Heckman, often cited as one of the biggest influences on Barack Obama’s education policy platform, co-authored in 2007 what is still the definitive study of U.S. graduation rates. He found that the graduation rate peaked around 80 percent in the late 1960s and has drifted down by four or five points since then. He also found a sudden up-tick immediately after the passage of NCLB. So did NCLB really help American kids? Not so fast. Heckman writes:

NCLB gives schools strong incentives to raise graduation rates by any means possible. When monitoring was implemented in 2002, minority [student] retention [i.e., flunking] dropped sharply and graduation rates turned upward, especially for minority groups (Figure VI and VII).… Whether these represent real gains or are an indication of schools cheating the system in the face of political pressure remains an open question for future research, although the timing suggests strategic behavior [i.e., cheating].

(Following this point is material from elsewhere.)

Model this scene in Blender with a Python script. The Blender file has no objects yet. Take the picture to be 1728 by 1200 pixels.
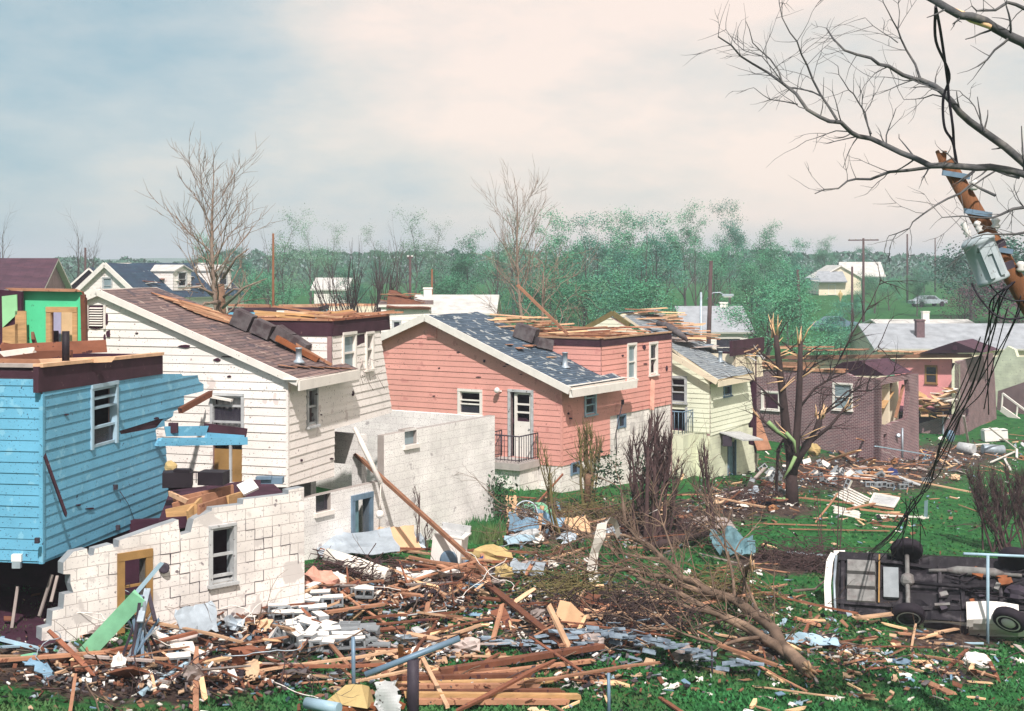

The tons of money and federal oversight added by NCLB appear to be sweeping public schooling’s failures under the rug, not fixing them. The recommendation of the new Education Trust study, that even more money and better federal intervention will do the trick, does not inspire confidence. Unless one believes that a prospective Obama presidency will usher in a gilded age of wise bureaucrats and politicians immune to self-interest, there is no reason to expect that more of the same “solutions” will produce anything other than more of the same results.


If any politicians and voters in this country actually care about raising the graduation rate in a meaningful way, they might want to have a look at the work of Heckman’s colleague Derek Neal, and the subsequent work of Greene (2004) and Warren (2008) — all of whom find that private schools significantly increase the graduation rates of urban (especially minority) children over the rates of similar students attending public schools. And they do this, of course, for about two-thirds of the cost.


Alas, don’t expect Obama to listen to Neal, Greene, or Warren on this evidence any time soon, as Obama has publicly expressed his opposition to parental choice programs that include private schools.